The miscalculation that started it all: killing Iran’s Supreme Leader, Ayatollah Ali Khamenei, and much of Iran’s senior leadership, on the first day of the war. To “the great proud people of Iran, I say tonight that the hour of your freedom is at hand,” Trump announced on Feb. 28. “When we are finished, take over your government. It will be yours to take. This will be probably your only chance for generations.”
I support regime change in Iran and shed no tears for Khamenei or his goons. But when you start a war by killing the regime’s top leaders, it’s not unreasonable for the remaining ones to conclude that you really intend regime change.
Khamenei was a murderous fanatic, but he was a fairly cautious one. He liked to threaten closing the Strait of Hormuz or attacking our regional allies, but he was reluctant to actually do it, fearing it would invite a regime change war.
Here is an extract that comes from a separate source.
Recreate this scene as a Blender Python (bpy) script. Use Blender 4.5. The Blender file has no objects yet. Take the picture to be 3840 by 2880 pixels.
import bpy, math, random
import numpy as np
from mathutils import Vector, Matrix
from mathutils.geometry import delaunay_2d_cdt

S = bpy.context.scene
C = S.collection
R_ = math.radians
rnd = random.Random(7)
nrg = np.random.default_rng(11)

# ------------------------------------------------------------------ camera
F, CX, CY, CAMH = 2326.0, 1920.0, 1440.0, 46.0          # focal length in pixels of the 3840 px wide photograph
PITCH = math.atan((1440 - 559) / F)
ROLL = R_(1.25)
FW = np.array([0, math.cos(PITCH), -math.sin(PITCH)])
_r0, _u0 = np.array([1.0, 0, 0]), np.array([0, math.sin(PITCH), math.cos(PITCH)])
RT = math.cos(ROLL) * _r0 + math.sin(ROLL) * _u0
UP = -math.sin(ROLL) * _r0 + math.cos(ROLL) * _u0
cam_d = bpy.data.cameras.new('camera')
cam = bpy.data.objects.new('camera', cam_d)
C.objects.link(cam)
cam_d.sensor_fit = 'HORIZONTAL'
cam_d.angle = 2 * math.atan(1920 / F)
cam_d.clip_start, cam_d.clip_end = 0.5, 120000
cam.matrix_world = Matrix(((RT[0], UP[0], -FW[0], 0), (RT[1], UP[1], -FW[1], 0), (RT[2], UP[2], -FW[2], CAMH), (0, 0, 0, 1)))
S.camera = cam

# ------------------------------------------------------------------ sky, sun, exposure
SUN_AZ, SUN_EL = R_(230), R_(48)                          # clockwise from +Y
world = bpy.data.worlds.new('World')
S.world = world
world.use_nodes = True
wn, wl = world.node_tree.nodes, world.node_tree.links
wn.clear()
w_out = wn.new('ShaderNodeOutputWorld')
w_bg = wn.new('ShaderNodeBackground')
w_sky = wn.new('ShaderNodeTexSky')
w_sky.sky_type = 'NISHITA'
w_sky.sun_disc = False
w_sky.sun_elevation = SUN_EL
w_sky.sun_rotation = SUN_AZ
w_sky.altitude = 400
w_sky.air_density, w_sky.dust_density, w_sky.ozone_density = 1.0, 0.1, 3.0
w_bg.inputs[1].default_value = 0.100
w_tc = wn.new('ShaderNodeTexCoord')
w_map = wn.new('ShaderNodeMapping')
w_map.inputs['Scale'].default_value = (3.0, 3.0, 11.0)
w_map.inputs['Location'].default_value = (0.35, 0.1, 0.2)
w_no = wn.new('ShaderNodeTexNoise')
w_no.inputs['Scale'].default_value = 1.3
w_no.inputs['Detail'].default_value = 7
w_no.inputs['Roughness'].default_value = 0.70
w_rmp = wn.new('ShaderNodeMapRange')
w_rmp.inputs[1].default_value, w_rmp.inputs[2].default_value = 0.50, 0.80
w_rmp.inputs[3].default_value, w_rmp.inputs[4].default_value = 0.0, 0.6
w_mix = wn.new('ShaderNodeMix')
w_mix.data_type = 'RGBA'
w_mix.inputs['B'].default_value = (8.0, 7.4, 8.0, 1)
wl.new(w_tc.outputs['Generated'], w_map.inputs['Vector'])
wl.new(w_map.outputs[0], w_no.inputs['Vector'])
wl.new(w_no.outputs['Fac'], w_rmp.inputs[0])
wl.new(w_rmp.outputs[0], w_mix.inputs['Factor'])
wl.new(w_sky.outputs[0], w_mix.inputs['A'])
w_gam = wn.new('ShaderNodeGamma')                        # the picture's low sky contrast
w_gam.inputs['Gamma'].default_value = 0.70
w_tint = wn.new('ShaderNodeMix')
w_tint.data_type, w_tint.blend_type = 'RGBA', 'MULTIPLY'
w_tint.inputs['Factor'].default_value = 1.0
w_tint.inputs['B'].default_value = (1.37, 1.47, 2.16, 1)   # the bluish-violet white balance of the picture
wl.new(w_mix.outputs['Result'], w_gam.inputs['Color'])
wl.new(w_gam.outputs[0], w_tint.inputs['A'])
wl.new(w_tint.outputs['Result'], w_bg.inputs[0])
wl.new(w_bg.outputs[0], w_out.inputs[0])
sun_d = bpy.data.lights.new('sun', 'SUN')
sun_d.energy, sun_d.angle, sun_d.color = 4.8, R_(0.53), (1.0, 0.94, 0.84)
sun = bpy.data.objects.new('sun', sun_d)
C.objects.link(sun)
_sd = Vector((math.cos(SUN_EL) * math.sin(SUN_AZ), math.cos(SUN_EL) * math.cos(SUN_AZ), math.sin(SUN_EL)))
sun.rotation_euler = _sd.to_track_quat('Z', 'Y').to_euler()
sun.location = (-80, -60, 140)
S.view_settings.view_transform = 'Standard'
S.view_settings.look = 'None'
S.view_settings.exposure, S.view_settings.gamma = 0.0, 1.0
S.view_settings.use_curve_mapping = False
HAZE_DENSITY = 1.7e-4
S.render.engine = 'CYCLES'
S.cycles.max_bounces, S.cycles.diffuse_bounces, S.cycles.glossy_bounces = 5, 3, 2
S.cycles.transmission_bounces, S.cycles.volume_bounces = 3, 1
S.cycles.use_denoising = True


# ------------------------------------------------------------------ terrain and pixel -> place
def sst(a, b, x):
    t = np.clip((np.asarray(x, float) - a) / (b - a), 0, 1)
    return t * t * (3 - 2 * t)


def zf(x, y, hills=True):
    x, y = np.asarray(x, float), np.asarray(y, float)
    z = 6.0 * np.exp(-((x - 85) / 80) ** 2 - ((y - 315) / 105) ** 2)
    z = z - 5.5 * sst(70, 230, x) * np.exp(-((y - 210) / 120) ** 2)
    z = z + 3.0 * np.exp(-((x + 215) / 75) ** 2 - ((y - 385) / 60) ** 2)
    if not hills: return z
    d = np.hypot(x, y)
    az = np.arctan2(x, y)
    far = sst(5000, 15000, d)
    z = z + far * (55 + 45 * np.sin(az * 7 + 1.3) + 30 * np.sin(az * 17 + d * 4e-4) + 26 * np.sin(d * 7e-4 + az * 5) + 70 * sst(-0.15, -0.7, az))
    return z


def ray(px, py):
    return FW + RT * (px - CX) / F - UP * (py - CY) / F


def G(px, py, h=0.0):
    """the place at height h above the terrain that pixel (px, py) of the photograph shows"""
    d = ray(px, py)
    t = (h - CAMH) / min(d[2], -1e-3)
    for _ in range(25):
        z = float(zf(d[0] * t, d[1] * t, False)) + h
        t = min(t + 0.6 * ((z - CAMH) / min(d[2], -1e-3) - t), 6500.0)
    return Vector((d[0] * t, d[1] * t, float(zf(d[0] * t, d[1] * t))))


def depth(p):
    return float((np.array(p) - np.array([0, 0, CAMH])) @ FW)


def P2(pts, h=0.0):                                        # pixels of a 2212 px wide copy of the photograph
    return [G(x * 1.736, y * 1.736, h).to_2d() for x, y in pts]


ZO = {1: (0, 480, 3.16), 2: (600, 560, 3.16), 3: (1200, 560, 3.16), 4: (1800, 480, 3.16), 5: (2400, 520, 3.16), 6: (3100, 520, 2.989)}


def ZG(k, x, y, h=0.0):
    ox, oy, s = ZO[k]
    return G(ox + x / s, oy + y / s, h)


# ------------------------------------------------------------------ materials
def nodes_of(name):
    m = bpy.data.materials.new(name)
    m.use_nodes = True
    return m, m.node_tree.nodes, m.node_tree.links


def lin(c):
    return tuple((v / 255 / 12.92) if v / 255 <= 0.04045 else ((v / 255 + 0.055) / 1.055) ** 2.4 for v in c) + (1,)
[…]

The mullahs and IRGC goons believed, not unreasonably, that if they lost their grip on power, they’d be lynched by the Iranian people they’ve brutalized for decades.
By starting with a regime change war, Trump removed any reason for the regime not to go for broke. When you have nothing to lose — particularly when you are a millenarian religious fanatic — a Persian Alamo strategy makes a lot of sense.
So Iran closed the Strait of Hormuz and attacked its neighbors.
But it turns out this wasn’t the Alamo. In the contest of wills, Trump blinked. The Iranian regime’s tolerance for punishment proved — so far — to be greater than Trump’s and that of our gulf allies. Militarily we could finish the job, but that would require ground troops and much greater economic turmoil. In a conflict Trump launched unilaterally without the prior support of Congress, NATO or the American people, Trump doesn’t have the political capital for that.
But that’s only half the problem. Trump wants the war over, but he doesn’t want to pay — militarily, economically, politically — what that would cost. So he wants to make a deal that ends it. But there is no deal available that wouldn’t come at an equally undesirable cost. Any deal that looks like what President Obama struck with the Iranians would be too embarrassing to bear. But the Iranians are convinced that they can get just such a deal, and they’re willing to drag things out as long as it takes.
The result: Trump’s in a box of his own making. He thinks he can talk his way out by simply asserting a reality that doesn’t exist. When the financial markets get nervous, he announces a breakthrough that is, at best, a possibility. When the Iranians agree to a deal that looks similar to one Obama might negotiate, Trump goes back to his threats.
It can’t go on forever. But I’m sure it’ll last until long after this column is forgotten.